La concurrenc­e sur le marché municipal est de plus en plus axée sur la performanc­e des platesform­es technologi­ques qui sous-tendent les services de l'eau. La délégation des services l'eau a connu un essor considérab­le dans les années 1990, mais les nouveaux contrats importants sont désormais assez rares. En outre, en France et en Espagne, des mouvements de remunicipa­lisation se sont manifestés. La manière dans laquelle Suez en particulie­r, et dans une moindre mesure Veolia, ont fait face à cette évolution du marché, a été de développer des services publics numériques. Ils utilisent désormais les données des compteurs et des capteurs pour gérer les fuites, optimiser la consommati­on d'énergie et prévoir les problèmes sur le réseau. Il est difficile pour les services publics de développer eux-mêmes ces compétence­s, et le fait d'avoir un grand portefeuil­le d'opérations internatio­nales est un avantage concurrent­iel sur ce marché

C'est pourquoi la promesse de Veolia de vendre les activités de Suez dans l'eau en France est une promesse vide. La vraie valeur réside dans la plate-forme numérique de Suez, et sans cela Meridiam finirait probableme­nt par perdre la plupart des contrats qu'elle achèterait à Veolia. Pour Veolia, ce serait un accord gagnant-gagnant : il serait payé pour les contrats détenus dans l'eau en France par Suez, puis les reprendrai­t au fur et à mesure de leur renouvelle­ment.

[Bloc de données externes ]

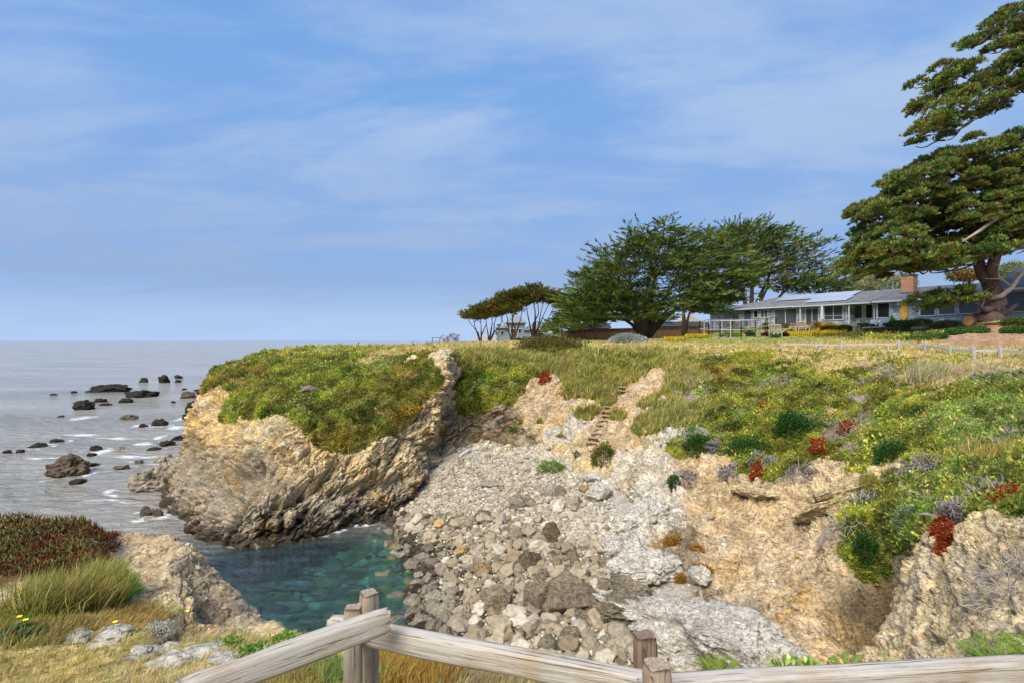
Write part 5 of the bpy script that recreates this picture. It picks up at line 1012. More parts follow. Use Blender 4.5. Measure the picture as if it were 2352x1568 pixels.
# weed covered stones and reefs under and at the edge of the cove water
sub_ = []
for _ in range(260):
    x, y = rng.uniform(-14, -3.5), rng.uniform(13, 29); z = float(beach_z(np.array(x), np.array(y)))
    if z > -.1: continue
    s_ = rng.uniform(.2, .75); sub_.append((x, y, min(z + s_ * .2, -.12 - s_ * .4 if rng.uniform() < .8 else -s_ * .45), s_, np.array([(.18, .14, .05), (.07, .07, .03), (.17, .16, .10), (.12, .11, .05)][int(rng.integers(4))]) * rng.uniform(.7, 1.3)))
stone_field('underwater_stones', sub_, 2, M_STV)
for lb, box in [('dark mussel covered rock in the shallows left of the cobbles', (926,984,1330,1392)), ('dark weedy rock by the water edge above the rail', (932,970,1400,1440)), ('low black weedy rock just above the middle rail', (940,1000,1420,1462)), ('dark brown weedy rock among the shallows near the posts', (915,945,1300,1325)), ('flat dark rock awash at the foot of the headland', (560,640,1228,1258)), ('dark weed covered rock awash in the middle of the green pool', (690,770,1330,1352)), ('small dark rock awash left of the paired posts', (730,790,1395,1420))]:
    rock_px('weedy_rock', lb, 'rock', box, M_WET, .6, 4, lift=.15)

# rocks out at sea (from the zoomed-in measuring grid)
for k, (zx, zy, w_, h_, lb, mk) in enumerate(SR):
    px, py0 = zx * .3125, 735 + .3125 * (zy + h_ / 2); wp, hp = w_ * .3125, h_ * .3125; Y = CZ * FP / (py0 - CY); rx = wp / 2 / FP * Y; ht = hp / FP * Y; dp = min(rx * .8, ht * 2.2 + .6)
    ht = max(.25, ht - dp * 2 * CZ / Y * .55)
    V, F = rock_shape(5 if w_ > 300 else 4, 500 + k, .5, .5, .16, 1.7); e = (V.max(0) - V.min(0)) / 2; V = V / e * np.array([rx, dp, 1]); V[:, 2] = V[:, 2] * ht * 1.0
    c = np.array([(px - CX) / FP * Y, Y + dp * .7, 0.0]); V[:, 2] += ht * .18
    o = mesh_np('sea_rock', V + c, F, (M_SEAR, M_SEAB, M_SEAP)[mk], smooth=True, origin=c); tag(o, lb, 'sea rock')

# ------------------------------------------------------------------ weathered rail fence in front
def beam(L_, w_, h_, seed, chip=.5):
    """a rough weathered beam along X, centred"""
    r_ = np.random.default_rng(seed); nl, nr = 90, 28; xs = np.linspace(-L_ / 2, L_ / 2, nl); a = np.linspace(0, 2 * np.pi, nr, endpoint=False); p = 7.0
    ca, sa = np.cos(a), np.sin(a); rr_ = (np.abs(ca) ** p + np.abs(sa) ** p) ** (-1 / p); cy, cz = ca * rr_ * w_ / 2, sa * rr_ * h_ / 2
    V = np.stack([np.repeat(xs, nr), np.tile(cy, nl), np.tile(cz, nl)], 1); o_ = r_.uniform(0, 80, 3)
    g_ = fbm(V * np.array([1.6, 38, 38]) + o_, 3); lo = fbm(V * np.array([2.2, 6, 6]) + o_ + 9, 3); gv = np.clip(-fbm(V * np.array([.9, 55, 55]) + o_ + 4, 2) - .25, 0, 1)
    sc_ = 1 + .05 * g_ + .09 * lo - .45 * gv; V[:, 1] *= sc_; V[:, 2] *= sc_
    e_ = np.clip((np.abs(V[:, 0]) - L_ / 2 + .05) / .05, 0, 1); V[:, 1] *= 1 - .10 * e_; V[:, 2] *= 1 - .10 * e_
    V[:, 0] += chip * .05 * e_ * fbm(V * 18 + o_, 2) * np.sign(V[:, 0])
    F = [(i * nr + k, (i + 1) * nr + k, (i + 1) * nr + (k + 1) % nr, i * nr + (k + 1) % nr) for i in range(nl - 1) for k in range(nr)]
    caps = [];
    for i, sgn in ((0, -1), (nl - 1, 1)):
        c_ = V[i * nr:(i + 1) * nr].mean(0); V = np.vstack([V, c_]); q = len(V) - 1; caps += [(q, i * nr + k, i * nr + (k + 1) % nr) if sgn > 0 else (q, i * nr + (k + 1) % nr, i * nr + k) for k in range(nr)]
    me = bpy.data.meshes.new('beam'); me.from_pydata(V.tolist(), [], F + caps); me.validate()
    for p_ in me.polygons: p_.use_smooth = len(p_.vertices) == 4
    return me
def weathered(name, dark, light, warm, seed):
    m, t, b = newmat(name); n = t.nodes; l = t.links; tc = n.new('ShaderNodeTexCoord'); mp = n.new('ShaderNodeMapping'); mp.inputs['Scale'].default_value = (.7, 26, 26); mp.inputs['Location'].default_value = (seed, seed * 2, 0); l.new(tc.outputs['Object'], mp.inputs[0])
    a = n.new('ShaderNodeTexNoise'); a.inputs['Scale'].default_value = 2.6; a.inputs['Detail'].default_value = 9; a.inputs['Roughness'].default_value = .72; a.inputs['Distortion'].default_value = .8; l.new(mp.outputs[0], a.inputs['Vector'])
    r = n.new('ShaderNodeValToRGB'); e = r.color_ramp.elements; e[0].position = .38; e[0].color = (*dark, 1); e[1].position = .58; e[1].color = (*light, 1); l.new(a.outputs[0], r.inputs[0])
    k = e_ = r.color_ramp.elements.new(.455); e_.color = (*[x * .78 + y * .22 for x, y in zip(light, dark)], 1)
    b2 = n.new('ShaderNodeTexNoise'); b2.inputs['Scale'].default_value = 5; b2.inputs['Detail'].default_value = 4; l.new(tc.outputs['Object'], b2.inputs['Vector']); mr = n.new('ShaderNodeMapRange'); mr.inputs[1].default_value = .48; mr.inputs[2].default_value = .72; l.new(b2.outputs[0], mr.inputs[0])
    mm = n.new('ShaderNodeMix'); mm.data_type = 'RGBA'; l.new(mr.outputs[0], mm.inputs[0]); l.new(r.outputs[0], mm.inputs[6]); mu = n.new('ShaderNodeMix'); mu.data_type = 'RGBA'; mu.blend_type = 'MULTIPLY'; mu.inputs[0].default_value = 1; l.new(r.outputs[0], mu.inputs[6]); mu.inputs[7].default_value = (*warm, 1); l.new(mu.outputs[2], mm.inputs[7])
    l.new(mm.outputs[2], b.inputs['Base Color']); bp = n.new('ShaderNodeBump'); bp.inputs['Strength'].default_value = .8; bp.inputs['Distance'].default_value = .012; l.new(a.outputs[0], bp.inputs['Height']); l.new(bp.outputs[0], b.inputs['Normal']); b.inputs['Roughness'].default_value = .9; b.inputs['Specular IOR Level'].default_value = .2
    return m
M_RAIL = weathered('weathered_rail', (.11, .09, .07), (.50, .46, .40), (.92, .82, .70), 1.3)
M_POST = weathered('weathered_post', (.13, .10, .075), (.40, .34, .27), (.85, .66, .48), 4.1)
M_POSTB = weathered('brown_post', (.085, .06, .04), (.25, .18, .125), (.95, .88, .8), 7.7)
M_NAIL = mat('nail', (.30, .28, .26), .5, .1, 5, 0, metal=1)
NF = thing('rail_fence', 'weathered grey wooden post and rail fence along the bluff edge in the foreground', 'fence', (-.95, 3.3, 7.3))
def put_beam(name, a, b, w_, h_, m_, seed, chip=.5, tw=0, label=None):
    a, b = np.array(a), np.array(b); me = beam(np.linalg.norm(b - a), w_, h_, seed, chip); me.materials.append(m_)
    o = link_mesh(name, me, NF); x = Vector(b - a).normalized(); up = Vector((0, 0, 1)) if abs(x.z) < .8 else Vector((0, 1, 0)); y = up.cross(x).normalized(); z = x.cross(y)
    M = Matrix((x, y, z)).transposed().to_4x4(); M = M @ Matrix.Rotation(tw, 4, 'X'); M.translation = Vector((a + b) / 2) - NF.location; o.matrix_local = M
    if label: o['label'] = label
    return o
def post(px, pyt, Y, w_, m_, seed, tilt=0, tw=.4, label=None):
    t_ = at(px, pyt, Y); b_ = np.array([t_[0] + tilt, t_[1], ground_xy(t_[0], t_[1]) - .3]); return put_beam('post', b_, t_, w_, w_ * 1.0, m_, seed, .25, tw, label)
post(811, 1392, 3.22, .098, M_POST, 11, .0, .12); post(848, 1358, 3.46, .100, M_POST, 12, 0, .62, 'taller post standing behind the rails')
post(1481, 1456, 2.92, .105, M_POSTB, 13, .03, .05, 'brown post behind the rails'); post(1509, 1522, 2.56, .108, M_POST, 14, .01, .18, 'grey post in front of the rails')
put_beam('rail', at(892, 1420, 3.10) , at(420, 1592, 2.52), .085, .125, M_RAIL, 21, 1.0, .1)
put_beam('rail', at(762, 1437, 3.36), at(1515, 1580, 2.74), .085, .128, M_RAIL, 22, .4, .08)
put_beam('rail', at(1465, 1592, 2.72), at(2640, 1528, 3.02), .10, .150, M_RAIL, 23, .4, .0)
# loose rubble on the bare slopes: far too many chips to count
kd = np.isin(cT, [TY.index(c) for c in 'DW']) & (cP[:, 1] > 9)
P, Nn = scatter('DW', .05, 1500); rub = []
for p in P:
    s_ = float(np.clip(rng.lognormal(-3.0, .55), .02, .22)) * np.clip(p[1] / 24, .5, 1.2); rub.append((p[0], p[1], p[2] + s_ * .2, s_, np.array([(.55, .42, .25), (.60, .53, .42), (.42, .33, .22), (.56, .36, .14), (.48, .45, .40)][int(rng.integers(5))]) * rng.uniform(.7, 1.15)))
stone_field('slope_rubble', rub, 1, M_STV)

def nail(px, py, Y):
    p = at(px, py, Y); mb = MB(); mb.tube([p + np.array([0, .02, 0]), p + np.array([0, -.006, .001])], .0045, 8); mb.build('nail', M_NAIL, NF)
for q in ((808, 1468, 3.045), (835, 1462, 3.045), (858, 1480, 3.29), (1498, 1558, 2.49), (1494, 1470, 2.86)): nail(*q)
# ------------------------------------------------------------------ the long grey house
HA = np.array([32., 80., 0.]); HD = np.array([.504, -.864, 0.]); HN = np.array([.864, .504, 0.]); ZB, ZE, ZR = 12.0, 14.38, 16.0
def hp(u, v, z): return HA + HD * u + HN * v + np.array([0, 0, z])
def u_of(px, v=0):
    k = (px - CX) / FP; return ((80 + .504 * v) * k - 32 - .864 * v) / (.504 + .864 * k)
def zq(x): return 1592.5 + .3229 * x
def z_of(py, u, v=0): return CZ - (py - CY) / FP * hp(u, v, 0)[1]
def zz(y, u, v=0): return z_of(551.25 + .3229 * y, u, v)
def shingle_mat(name, c, sx, sy, var, gapd=.35):
    m, t, b = newmat(name); n = t.nodes; l = t.links; tc = n.new('ShaderNodeTexCoord'); mp = n.new('ShaderNodeMapping'); mp.inputs['Rotation'].default_value = (0, 0, math.atan2(.864, .504)); l.new(tc.outputs['Object'], mp.inputs[0])
    sp = n.new('ShaderNodeSeparateXYZ'); l.new(mp.outputs[0], sp.inputs[0]); cb = n.new('ShaderNodeCombineXYZ'); l.new(sp.outputs[0], cb.inputs[0]); l.new(sp.outputs[2], cb.inputs[1])
    br = n.new('ShaderNodeTexBrick'); br.inputs['Scale'].default_value = 1; br.inputs['Brick Width'].default_value = sx; br.inputs['Row Height'].default_value = sy; br.inputs['Mortar Size'].default_value = .018; br.offset = .37; br.squash = 1; l.new(cb.outputs[0], br.inputs[0])
    br.inputs['Color1'].default_value = (*[x * (1 - var) for x in c], 1); br.inputs['Color2'].default_value = (*[x * (1 + var) for x in c], 1); br.inputs['Mortar'].default_value = (*[x * gapd for x in c], 1)
    no = n.new('ShaderNodeTexNoise'); no.inputs['Scale'].default_value = 3; no.inputs['Detail'].default_value = 6; l.new(tc.outputs['Object'], no.inputs[0]); mr = n.new('ShaderNodeMapRange'); mr.inputs[3].default_value = .65; mr.inputs[4].default_value = 1.35; l.new(no.outputs[0], mr.inputs[0])
    mm = n.new('ShaderNodeMix'); mm.data_type = 'RGBA'; mm.blend_type = 'MULTIPLY'; mm.inputs[0].default_value = 1; l.new(br.outputs[0], mm.inputs[6]); l.new(mr.outputs[0], mm.inputs[7]); l.new(mm.outputs[2], b.inputs['Base Color'])
    bp = n.new('ShaderNodeBump'); bp.inputs['Strength'].default_value = .7; bp.inputs['Distance'].default_value = .03; l.new(br.outputs[0], bp.inputs['Height']); l.new(bp.outputs[0], b.inputs['Normal']); b.inputs['Roughness'].default_value = .9; return m
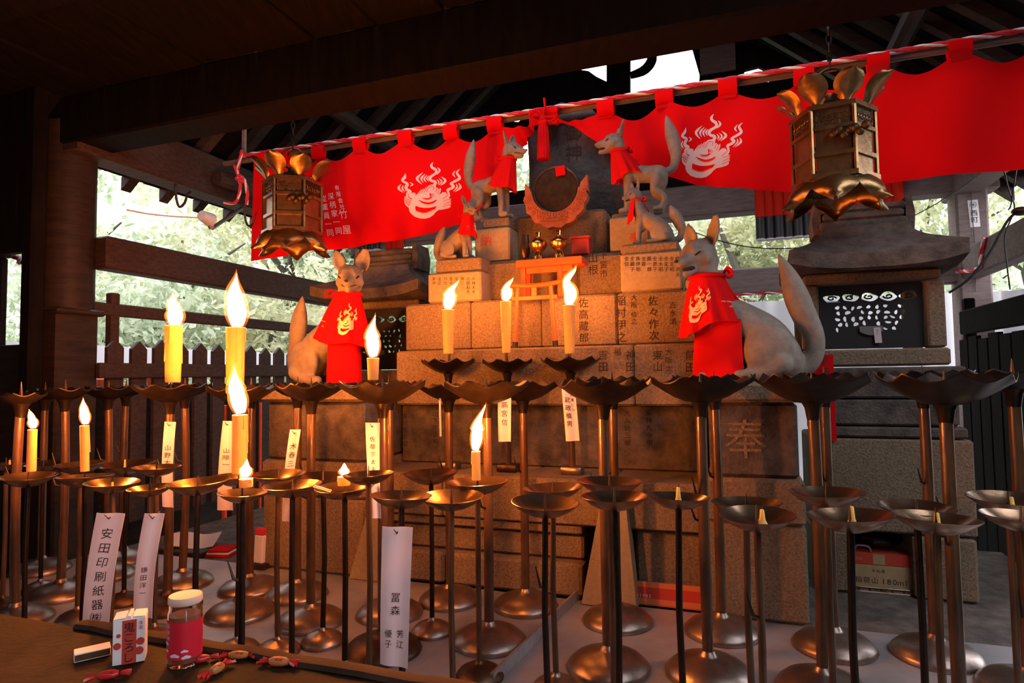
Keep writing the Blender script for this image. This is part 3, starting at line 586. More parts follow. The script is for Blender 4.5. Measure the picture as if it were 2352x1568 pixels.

Les autorités françaises de la concurrenc­e ne devraient pas autoriser l'opération sans exiger également la cession de Suez Advanced Solutions, la plateforme numérique de Suez. Je soupçonne cependant que Veolia réfléchira­it deux fois avant de doter Meridiam d'une plate-forme numérique mondiale pour les opérations de l'eau aux côtés de l'activité française de l'eau.